Nevertheless, in the traditional discourse, the path of least resistance predominated, reflected by the acknowledgement and defense of the specificities of each of the arts; what seemed most convenient was to avoid pictorality in photography, as well as the quest for accuracy in painting, which was based rather on the domains of expression or that of figurative criticism.

Furthermore, just as in the traveler’s images, these landscapes are the product of a process of construction which is, beyond the naked truth of what has been seen, much more interested in presenting the truth of observation, that is, the truth of what has been experienced. In consequence, the result achieves a special type of conviction; it is as if these photographs were more real than reality itself. When we perceive these photographs in this way, we recognize these landscapes go beyond being more or less interesting, picturesque or sublime representations of exteriors, and as the landscapes that they are, they intensely manifest the idea of a sweeping pass through time, in the deepest sense of the concept. They are not just nature, but history: a history which is experience and culture, where things do not spontaneously occur, but are an effect of the development of meaning.

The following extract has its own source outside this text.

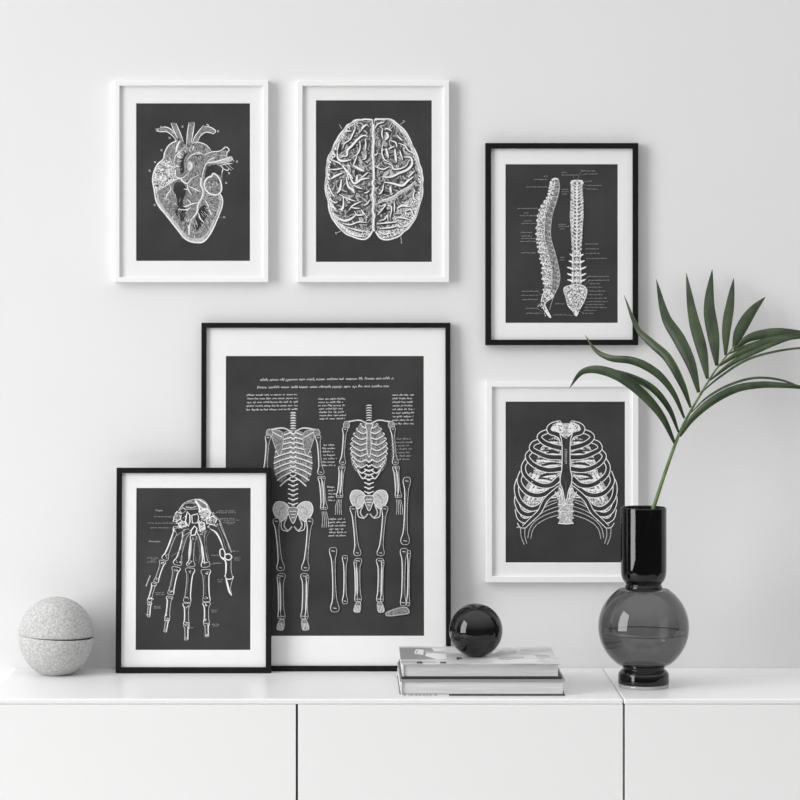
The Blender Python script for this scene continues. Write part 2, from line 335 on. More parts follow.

And finally, if you like, the strange relationship between photography and painting is again exposed, surpassing the conventional debate. The old conviction regarding the veracity of the photographic document, nowadays almost empty and meaningless, is questioned by these images, in order to revindicate, in opposition, a total freedom belonging traditionally to the domain of painting. Faced with these Illustrated Landscapes, it makes no sense to ask about the exact location or technical process which has been applied. What matters most is, whithout a doubt, to live them as a historical and cultural experience that allows us to understand the validity of the landscape, something which is not an exterior reality but a manifestation of the connections that we establish with the world that surrounds us.